Second-Grade Terrors

By Jonathan Mooney

Social entrepreneur, author, and LD activist Jonathan Mooney graduated with honors from Brown University, was a Harry S. Truman Scholar for Public Service and a Rhodes Scholar finalist. Yet at age 12 he still couldn’t read. Below he shares his memories of being that kid—an experience many who struggle with learning challenges will relate to.


 An experience that haunts a lot of second graders—especially those with dyslexia—is something called “reading out loud.” Let me tell you how I remember it.

There I am in the reading circle. The first kid starts to read, and I start to flip ahead looking for my paragraph. If I can pre-read it, I’ll be okay. But that’s considered being “off task” or cheating, so my teacher yells at me to stop.

The next kid starts to read and my hands start to sweat, my face fills with fire, my words are broken up, and I’m choking.
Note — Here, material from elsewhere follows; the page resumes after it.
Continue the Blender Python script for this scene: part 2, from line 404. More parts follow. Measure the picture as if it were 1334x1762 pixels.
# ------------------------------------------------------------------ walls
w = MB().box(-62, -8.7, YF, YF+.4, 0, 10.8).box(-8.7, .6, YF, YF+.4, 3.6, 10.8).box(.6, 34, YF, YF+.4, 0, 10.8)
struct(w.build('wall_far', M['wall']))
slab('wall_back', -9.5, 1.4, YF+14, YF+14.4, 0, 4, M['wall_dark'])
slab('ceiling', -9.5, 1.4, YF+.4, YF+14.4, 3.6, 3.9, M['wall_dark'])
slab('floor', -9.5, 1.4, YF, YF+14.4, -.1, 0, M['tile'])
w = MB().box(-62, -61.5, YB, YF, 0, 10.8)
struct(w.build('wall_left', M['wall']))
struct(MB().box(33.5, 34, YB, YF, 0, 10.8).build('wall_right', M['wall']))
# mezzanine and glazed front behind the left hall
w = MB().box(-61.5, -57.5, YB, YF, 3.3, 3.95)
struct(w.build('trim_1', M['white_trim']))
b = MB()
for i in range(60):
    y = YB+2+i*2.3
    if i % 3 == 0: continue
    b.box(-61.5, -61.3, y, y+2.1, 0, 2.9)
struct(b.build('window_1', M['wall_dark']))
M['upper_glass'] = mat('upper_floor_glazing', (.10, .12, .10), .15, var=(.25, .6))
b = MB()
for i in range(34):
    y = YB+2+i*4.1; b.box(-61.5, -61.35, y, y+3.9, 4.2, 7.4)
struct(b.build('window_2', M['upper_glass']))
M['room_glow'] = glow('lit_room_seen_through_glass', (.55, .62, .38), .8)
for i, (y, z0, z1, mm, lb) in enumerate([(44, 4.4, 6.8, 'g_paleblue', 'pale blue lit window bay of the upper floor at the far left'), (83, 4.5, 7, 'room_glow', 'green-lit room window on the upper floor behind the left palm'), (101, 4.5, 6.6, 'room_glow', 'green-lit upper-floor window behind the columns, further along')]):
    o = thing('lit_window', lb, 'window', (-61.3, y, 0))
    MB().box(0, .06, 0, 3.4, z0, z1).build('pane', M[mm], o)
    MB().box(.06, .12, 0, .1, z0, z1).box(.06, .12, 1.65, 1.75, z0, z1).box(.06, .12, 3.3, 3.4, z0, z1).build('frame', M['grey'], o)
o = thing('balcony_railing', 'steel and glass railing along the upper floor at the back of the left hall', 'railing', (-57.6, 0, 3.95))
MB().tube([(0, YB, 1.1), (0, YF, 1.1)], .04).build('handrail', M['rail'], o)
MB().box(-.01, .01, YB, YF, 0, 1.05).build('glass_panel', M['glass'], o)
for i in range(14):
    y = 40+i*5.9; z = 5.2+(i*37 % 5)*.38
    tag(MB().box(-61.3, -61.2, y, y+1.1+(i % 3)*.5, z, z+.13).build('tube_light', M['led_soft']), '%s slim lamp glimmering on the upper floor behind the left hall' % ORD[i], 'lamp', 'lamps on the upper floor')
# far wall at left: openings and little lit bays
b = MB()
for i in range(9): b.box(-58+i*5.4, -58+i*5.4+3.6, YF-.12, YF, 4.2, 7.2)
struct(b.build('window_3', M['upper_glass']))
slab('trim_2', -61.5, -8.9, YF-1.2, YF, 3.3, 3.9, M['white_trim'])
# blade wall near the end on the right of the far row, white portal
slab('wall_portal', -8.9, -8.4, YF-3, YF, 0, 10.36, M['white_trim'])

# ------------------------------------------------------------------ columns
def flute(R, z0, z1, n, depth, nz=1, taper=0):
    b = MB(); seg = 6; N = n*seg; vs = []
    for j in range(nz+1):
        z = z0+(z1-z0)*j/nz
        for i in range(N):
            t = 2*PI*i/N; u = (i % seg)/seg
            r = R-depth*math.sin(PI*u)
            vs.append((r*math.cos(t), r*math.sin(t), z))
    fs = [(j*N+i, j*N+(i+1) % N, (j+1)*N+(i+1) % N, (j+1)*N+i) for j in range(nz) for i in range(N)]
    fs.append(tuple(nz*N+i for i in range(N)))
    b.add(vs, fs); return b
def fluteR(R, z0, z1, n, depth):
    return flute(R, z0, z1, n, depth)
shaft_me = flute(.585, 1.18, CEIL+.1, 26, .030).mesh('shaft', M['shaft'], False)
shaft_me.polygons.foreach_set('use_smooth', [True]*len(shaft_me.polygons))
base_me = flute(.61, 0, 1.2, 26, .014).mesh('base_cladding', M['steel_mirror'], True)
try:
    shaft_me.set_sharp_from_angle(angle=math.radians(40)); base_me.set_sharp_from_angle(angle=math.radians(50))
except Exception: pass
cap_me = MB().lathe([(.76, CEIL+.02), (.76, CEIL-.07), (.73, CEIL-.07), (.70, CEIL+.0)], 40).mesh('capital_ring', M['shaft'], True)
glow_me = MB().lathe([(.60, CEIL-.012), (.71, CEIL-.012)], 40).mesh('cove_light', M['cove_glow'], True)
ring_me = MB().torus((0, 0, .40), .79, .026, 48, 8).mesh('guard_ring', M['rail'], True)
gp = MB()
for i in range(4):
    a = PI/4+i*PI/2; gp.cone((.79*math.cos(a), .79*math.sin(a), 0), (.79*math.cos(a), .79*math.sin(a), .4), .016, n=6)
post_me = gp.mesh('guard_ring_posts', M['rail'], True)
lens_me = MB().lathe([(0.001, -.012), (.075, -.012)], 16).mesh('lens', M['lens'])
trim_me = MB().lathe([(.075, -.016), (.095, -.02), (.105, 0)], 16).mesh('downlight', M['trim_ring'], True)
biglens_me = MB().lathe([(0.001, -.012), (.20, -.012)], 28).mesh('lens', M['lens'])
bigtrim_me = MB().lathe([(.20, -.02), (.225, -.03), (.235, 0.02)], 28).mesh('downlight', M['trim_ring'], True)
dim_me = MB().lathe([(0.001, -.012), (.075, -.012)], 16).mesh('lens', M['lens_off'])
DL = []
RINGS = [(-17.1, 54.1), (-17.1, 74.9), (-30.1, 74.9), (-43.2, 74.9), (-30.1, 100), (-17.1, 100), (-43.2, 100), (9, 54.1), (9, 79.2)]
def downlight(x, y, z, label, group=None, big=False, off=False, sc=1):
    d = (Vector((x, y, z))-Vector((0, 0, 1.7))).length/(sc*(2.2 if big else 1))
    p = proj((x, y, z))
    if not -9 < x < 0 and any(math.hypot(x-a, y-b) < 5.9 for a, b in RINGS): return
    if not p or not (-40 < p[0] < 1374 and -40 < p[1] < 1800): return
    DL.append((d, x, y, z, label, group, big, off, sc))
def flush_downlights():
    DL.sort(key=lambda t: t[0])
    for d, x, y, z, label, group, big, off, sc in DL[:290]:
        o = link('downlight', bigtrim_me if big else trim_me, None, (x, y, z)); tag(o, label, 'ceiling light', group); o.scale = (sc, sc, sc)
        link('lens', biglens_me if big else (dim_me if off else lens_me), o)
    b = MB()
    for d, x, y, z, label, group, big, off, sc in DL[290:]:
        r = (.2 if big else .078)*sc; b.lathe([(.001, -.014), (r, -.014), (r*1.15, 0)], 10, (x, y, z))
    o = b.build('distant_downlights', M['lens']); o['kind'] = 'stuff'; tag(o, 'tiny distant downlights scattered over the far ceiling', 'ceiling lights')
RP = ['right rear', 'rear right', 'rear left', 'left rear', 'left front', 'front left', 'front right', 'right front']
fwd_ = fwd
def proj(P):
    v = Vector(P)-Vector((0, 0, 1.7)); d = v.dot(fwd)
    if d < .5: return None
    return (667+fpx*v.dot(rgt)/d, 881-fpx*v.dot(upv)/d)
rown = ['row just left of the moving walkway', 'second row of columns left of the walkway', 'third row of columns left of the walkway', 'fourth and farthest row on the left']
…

 As the kid next to me starts to read, I raise my hand. Where am I going? To the bathroom! I am so terrified that I get up and march intro the bathroom in tears. I cry. I throw up. Occasionally I even pass out. Sometimes I also think about suicide.

I’m hiding in the bathroom, praying that I get passed up, but when I march back into class, what do I discover? It’s my turn!

So I stand in front of all my friends, publicly humiliating myself. I stumble, I mumble, I choke, I suffocate over every word, every sentence for a 20-minute eternity. And we wonder why we’re picked on in the playground!

No child should ever have to go through that, yet it’s happening across America this minute. Let your kids know how wrong that is. Make them understand that it is not the fault of their disability—that it is the fault of the environment they’re forced to operate in.